Problem requirements | Reproduce each line exactly, including spacing and punctuation.
*-*-*
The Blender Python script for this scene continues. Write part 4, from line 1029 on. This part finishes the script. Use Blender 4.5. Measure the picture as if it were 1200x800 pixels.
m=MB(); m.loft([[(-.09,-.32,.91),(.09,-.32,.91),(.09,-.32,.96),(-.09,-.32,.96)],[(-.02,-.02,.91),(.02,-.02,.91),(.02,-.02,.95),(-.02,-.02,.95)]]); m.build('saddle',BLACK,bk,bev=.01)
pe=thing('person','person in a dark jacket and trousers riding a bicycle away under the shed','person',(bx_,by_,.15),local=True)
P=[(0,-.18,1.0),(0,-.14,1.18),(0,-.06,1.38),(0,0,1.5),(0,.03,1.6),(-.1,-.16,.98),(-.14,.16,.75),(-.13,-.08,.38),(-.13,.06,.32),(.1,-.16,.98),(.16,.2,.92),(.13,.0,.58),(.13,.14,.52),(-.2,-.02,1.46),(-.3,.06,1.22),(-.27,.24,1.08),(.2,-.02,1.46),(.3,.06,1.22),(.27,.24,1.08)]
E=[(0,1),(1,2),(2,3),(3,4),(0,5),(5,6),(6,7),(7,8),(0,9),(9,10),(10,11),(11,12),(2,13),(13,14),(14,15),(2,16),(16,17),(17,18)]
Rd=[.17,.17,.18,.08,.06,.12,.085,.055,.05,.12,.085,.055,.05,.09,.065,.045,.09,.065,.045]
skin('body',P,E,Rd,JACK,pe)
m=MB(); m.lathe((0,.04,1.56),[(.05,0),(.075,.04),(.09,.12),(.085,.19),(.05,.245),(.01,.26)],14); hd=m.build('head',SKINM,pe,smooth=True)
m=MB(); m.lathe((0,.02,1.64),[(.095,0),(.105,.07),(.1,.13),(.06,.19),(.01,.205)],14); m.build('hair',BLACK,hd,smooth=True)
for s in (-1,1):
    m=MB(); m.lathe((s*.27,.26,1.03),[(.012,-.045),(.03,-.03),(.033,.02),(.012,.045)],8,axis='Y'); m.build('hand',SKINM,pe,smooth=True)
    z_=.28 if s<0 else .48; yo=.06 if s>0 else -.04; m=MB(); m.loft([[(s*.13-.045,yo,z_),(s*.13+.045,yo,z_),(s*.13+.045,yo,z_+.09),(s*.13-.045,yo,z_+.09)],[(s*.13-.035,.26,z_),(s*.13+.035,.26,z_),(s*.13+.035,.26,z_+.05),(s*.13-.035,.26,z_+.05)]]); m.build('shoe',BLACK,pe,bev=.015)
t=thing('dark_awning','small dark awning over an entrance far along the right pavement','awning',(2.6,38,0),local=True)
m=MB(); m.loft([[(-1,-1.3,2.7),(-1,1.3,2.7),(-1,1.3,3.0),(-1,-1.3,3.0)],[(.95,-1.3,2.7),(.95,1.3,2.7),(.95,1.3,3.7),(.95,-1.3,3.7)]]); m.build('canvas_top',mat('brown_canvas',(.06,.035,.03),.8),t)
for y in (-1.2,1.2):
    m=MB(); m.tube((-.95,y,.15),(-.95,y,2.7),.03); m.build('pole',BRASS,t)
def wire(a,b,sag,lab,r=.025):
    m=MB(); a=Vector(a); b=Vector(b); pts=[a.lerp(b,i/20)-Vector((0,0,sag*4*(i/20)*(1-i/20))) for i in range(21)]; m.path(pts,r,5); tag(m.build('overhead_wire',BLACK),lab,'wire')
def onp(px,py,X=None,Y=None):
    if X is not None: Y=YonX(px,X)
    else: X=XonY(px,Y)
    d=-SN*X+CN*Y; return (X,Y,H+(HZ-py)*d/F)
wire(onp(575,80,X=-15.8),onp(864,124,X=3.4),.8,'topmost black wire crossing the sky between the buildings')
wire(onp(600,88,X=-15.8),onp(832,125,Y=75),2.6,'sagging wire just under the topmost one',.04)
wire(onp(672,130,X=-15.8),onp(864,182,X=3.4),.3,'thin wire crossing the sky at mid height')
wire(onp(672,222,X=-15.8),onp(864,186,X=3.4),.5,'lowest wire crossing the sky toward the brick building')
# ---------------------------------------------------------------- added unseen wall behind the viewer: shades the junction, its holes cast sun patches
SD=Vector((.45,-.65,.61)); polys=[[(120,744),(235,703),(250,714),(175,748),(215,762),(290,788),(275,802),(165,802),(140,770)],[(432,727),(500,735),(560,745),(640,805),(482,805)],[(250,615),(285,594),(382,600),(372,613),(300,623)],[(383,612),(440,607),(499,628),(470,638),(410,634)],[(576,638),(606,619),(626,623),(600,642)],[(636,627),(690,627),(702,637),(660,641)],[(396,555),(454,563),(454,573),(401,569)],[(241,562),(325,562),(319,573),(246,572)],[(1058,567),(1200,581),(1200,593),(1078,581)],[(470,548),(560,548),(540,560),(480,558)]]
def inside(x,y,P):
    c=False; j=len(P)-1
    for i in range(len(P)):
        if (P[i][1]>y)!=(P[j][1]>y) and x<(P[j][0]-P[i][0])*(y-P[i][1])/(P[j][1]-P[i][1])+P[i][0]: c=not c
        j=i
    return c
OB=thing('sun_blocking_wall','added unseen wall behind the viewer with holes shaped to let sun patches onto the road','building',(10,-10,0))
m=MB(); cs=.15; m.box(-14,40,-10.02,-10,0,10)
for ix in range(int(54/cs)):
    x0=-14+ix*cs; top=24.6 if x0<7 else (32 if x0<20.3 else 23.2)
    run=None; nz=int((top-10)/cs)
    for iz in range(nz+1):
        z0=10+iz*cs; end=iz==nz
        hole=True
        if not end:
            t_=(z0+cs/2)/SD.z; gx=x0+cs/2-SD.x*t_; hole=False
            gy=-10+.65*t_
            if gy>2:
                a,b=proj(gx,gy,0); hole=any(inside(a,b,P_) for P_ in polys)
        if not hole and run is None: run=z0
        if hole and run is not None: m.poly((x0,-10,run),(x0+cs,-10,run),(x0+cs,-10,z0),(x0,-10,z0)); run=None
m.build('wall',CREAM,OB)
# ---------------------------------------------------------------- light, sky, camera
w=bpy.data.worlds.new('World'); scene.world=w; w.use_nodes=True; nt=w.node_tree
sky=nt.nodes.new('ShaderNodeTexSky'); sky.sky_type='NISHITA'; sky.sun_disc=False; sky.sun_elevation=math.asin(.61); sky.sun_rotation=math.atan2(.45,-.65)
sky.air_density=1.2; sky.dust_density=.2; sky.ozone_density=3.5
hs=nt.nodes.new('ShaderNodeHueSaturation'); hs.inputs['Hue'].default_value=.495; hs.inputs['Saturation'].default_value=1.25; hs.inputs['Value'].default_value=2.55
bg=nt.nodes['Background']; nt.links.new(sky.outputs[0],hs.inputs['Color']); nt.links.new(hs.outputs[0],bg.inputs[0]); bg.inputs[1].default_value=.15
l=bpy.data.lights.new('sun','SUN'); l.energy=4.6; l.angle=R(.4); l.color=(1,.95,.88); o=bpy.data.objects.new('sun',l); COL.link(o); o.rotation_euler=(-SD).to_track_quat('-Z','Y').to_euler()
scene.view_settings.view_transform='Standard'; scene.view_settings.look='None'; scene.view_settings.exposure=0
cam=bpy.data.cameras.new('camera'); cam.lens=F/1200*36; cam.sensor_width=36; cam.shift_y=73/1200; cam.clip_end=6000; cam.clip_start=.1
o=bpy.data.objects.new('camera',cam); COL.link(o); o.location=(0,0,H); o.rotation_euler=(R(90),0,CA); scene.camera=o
*-*-*
Solution |
The Blender Python script for this scene continues. Write part 4, from line 1029 on. This part finishes the script. Use Blender 4.5. Measure the picture as if it were 1200x800 pixels.
m=MB(); m.loft([[(-.09,-.32,.91),(.09,-.32,.91),(.09,-.32,.96),(-.09,-.32,.96)],[(-.02,-.02,.91),(.02,-.02,.91),(.02,-.02,.95),(-.02,-.02,.95)]]); m.build('saddle',BLACK,bk,bev=.01)
pe=thing('person','person in a dark jacket and trousers riding a bicycle away under the shed','person',(bx_,by_,.15),local=True)
P=[(0,-.18,1.0),(0,-.14,1.18),(0,-.06,1.38),(0,0,1.5),(0,.03,1.6),(-.1,-.16,.98),(-.14,.16,.75),(-.13,-.08,.38),(-.13,.06,.32),(.1,-.16,.98),(.16,.2,.92),(.13,.0,.58),(.13,.14,.52),(-.2,-.02,1.46),(-.3,.06,1.22),(-.27,.24,1.08),(.2,-.02,1.46),(.3,.06,1.22),(.27,.24,1.08)]
E=[(0,1),(1,2),(2,3),(3,4),(0,5),(5,6),(6,7),(7,8),(0,9),(9,10),(10,11),(11,12),(2,13),(13,14),(14,15),(2,16),(16,17),(17,18)]
Rd=[.17,.17,.18,.08,.06,.12,.085,.055,.05,.12,.085,.055,.05,.09,.065,.045,.09,.065,.045]
skin('body',P,E,Rd,JACK,pe)
m=MB(); m.lathe((0,.04,1.56),[(.05,0),(.075,.04),(.09,.12),(.085,.19),(.05,.245),(.01,.26)],14); hd=m.build('head',SKINM,pe,smooth=True)
m=MB(); m.lathe((0,.02,1.64),[(.095,0),(.105,.07),(.1,.13),(.06,.19),(.01,.205)],14); m.build('hair',BLACK,hd,smooth=True)
for s in (-1,1):
    m=MB(); m.lathe((s*.27,.26,1.03),[(.012,-.045),(.03,-.03),(.033,.02),(.012,.045)],8,axis='Y'); m.build('hand',SKINM,pe,smooth=True)
    z_=.28 if s<0 else .48; yo=.06 if s>0 else -.04; m=MB(); m.loft([[(s*.13-.045,yo,z_),(s*.13+.045,yo,z_),(s*.13+.045,yo,z_+.09),(s*.13-.045,yo,z_+.09)],[(s*.13-.035,.26,z_),(s*.13+.035,.26,z_),(s*.13+.035,.26,z_+.05),(s*.13-.035,.26,z_+.05)]]); m.build('shoe',BLACK,pe,bev=.015)
t=thing('dark_awning','small dark awning over an entrance far along the right pavement','awning',(2.6,38,0),local=True)
m=MB(); m.loft([[(-1,-1.3,2.7),(-1,1.3,2.7),(-1,1.3,3.0),(-1,-1.3,3.0)],[(.95,-1.3,2.7),(.95,1.3,2.7),(.95,1.3,3.7),(.95,-1.3,3.7)]]); m.build('canvas_top',mat('brown_canvas',(.06,.035,.03),.8),t)
for y in (-1.2,1.2):
    m=MB(); m.tube((-.95,y,.15),(-.95,y,2.7),.03); m.build('pole',BRASS,t)
def wire(a,b,sag,lab,r=.025):
    m=MB(); a=Vector(a); b=Vector(b); pts=[a.lerp(b,i/20)-Vector((0,0,sag*4*(i/20)*(1-i/20))) for i in range(21)]; m.path(pts,r,5); tag(m.build('overhead_wire',BLACK),lab,'wire')
def onp(px,py,X=None,Y=None):
    if X is not None: Y=YonX(px,X)
    else: X=XonY(px,Y)
    d=-SN*X+CN*Y; return (X,Y,H+(HZ-py)*d/F)
wire(onp(575,80,X=-15.8),onp(864,124,X=3.4),.8,'topmost black wire crossing the sky between the buildings')
wire(onp(600,88,X=-15.8),onp(832,125,Y=75),2.6,'sagging wire just under the topmost one',.04)
wire(onp(672,130,X=-15.8),onp(864,182,X=3.4),.3,'thin wire crossing the sky at mid height')
wire(onp(672,222,X=-15.8),onp(864,186,X=3.4),.5,'lowest wire crossing the sky toward the brick building')
# ---------------------------------------------------------------- added unseen wall behind the viewer: shades the junction, its holes cast sun patches
SD=Vector((.45,-.65,.61)); polys=[[(120,744),(235,703),(250,714),(175,748),(215,762),(290,788),(275,802),(165,802),(140,770)],[(432,727),(500,735),(560,745),(640,805),(482,805)],[(250,615),(285,594),(382,600),(372,613),(300,623)],[(383,612),(440,607),(499,628),(470,638),(410,634)],[(576,638),(606,619),(626,623),(600,642)],[(636,627),(690,627),(702,637),(660,641)],[(396,555),(454,563),(454,573),(401,569)],[(241,562),(325,562),(319,573),(246,572)],[(1058,567),(1200,581),(1200,593),(1078,581)],[(470,548),(560,548),(540,560),(480,558)]]
def inside(x,y,P):
    c=False; j=len(P)-1
    for i in range(len(P)):
        if (P[i][1]>y)!=(P[j][1]>y) and x<(P[j][0]-P[i][0])*(y-P[i][1])/(P[j][1]-P[i][1])+P[i][0]: c=not c
        j=i
    return c
OB=thing('sun_blocking_wall','added unseen wall behind the viewer with holes shaped to let sun patches onto the road','building',(10,-10,0))
m=MB(); cs=.15; m.box(-14,40,-10.02,-10,0,10)
for ix in range(int(54/cs)):
    x0=-14+ix*cs; top=24.6 if x0<7 else (32 if x0<20.3 else 23.2)
    run=None; nz=int((top-10)/cs)
    for iz in range(nz+1):
        z0=10+iz*cs; end=iz==nz
        hole=True
        if not end:
            t_=(z0+cs/2)/SD.z; gx=x0+cs/2-SD.x*t_; hole=False
            gy=-10+.65*t_
            if gy>2:
                a,b=proj(gx,gy,0); hole=any(inside(a,b,P_) for P_ in polys)
        if not hole and run is None: run=z0
        if hole and run is not None: m.poly((x0,-10,run),(x0+cs,-10,run),(x0+cs,-10,z0),(x0,-10,z0)); run=None
m.build('wall',CREAM,OB)
# ---------------------------------------------------------------- light, sky, camera
w=bpy.data.worlds.new('World'); scene.world=w; w.use_nodes=True; nt=w.node_tree
sky=nt.nodes.new('ShaderNodeTexSky'); sky.sky_type='NISHITA'; sky.sun_disc=False; sky.sun_elevation=math.asin(.61); sky.sun_rotation=math.atan2(.45,-.65)
sky.air_density=1.2; sky.dust_density=.2; sky.ozone_density=3.5
hs=nt.nodes.new('ShaderNodeHueSaturation'); hs.inputs['Hue'].default_value=.495; hs.inputs['Saturation'].default_value=1.25; hs.inputs['Value'].default_value=2.55
bg=nt.nodes['Background']; nt.links.new(sky.outputs[0],hs.inputs['Color']); nt.links.new(hs.outputs[0],bg.inputs[0]); bg.inputs[1].default_value=.15
l=bpy.data.lights.new('sun','SUN'); l.energy=4.6; l.angle=R(.4); l.color=(1,.95,.88); o=bpy.data.objects.new('sun',l); COL.link(o); o.rotation_euler=(-SD).to_track_quat('-Z','Y').to_euler()
scene.view_settings.view_transform='Standard'; scene.view_settings.look='None'; scene.view_settings.exposure=0
cam=bpy.data.cameras.new('camera'); cam.lens=F/1200*36; cam.sensor_width=36; cam.shift_y=73/1200; cam.clip_end=6000; cam.clip_start=.1
o=bpy.data.objects.new('camera',cam); COL.link(o); o.location=(0,0,H); o.rotation_euler=(R(90),0,CA); scene.camera=o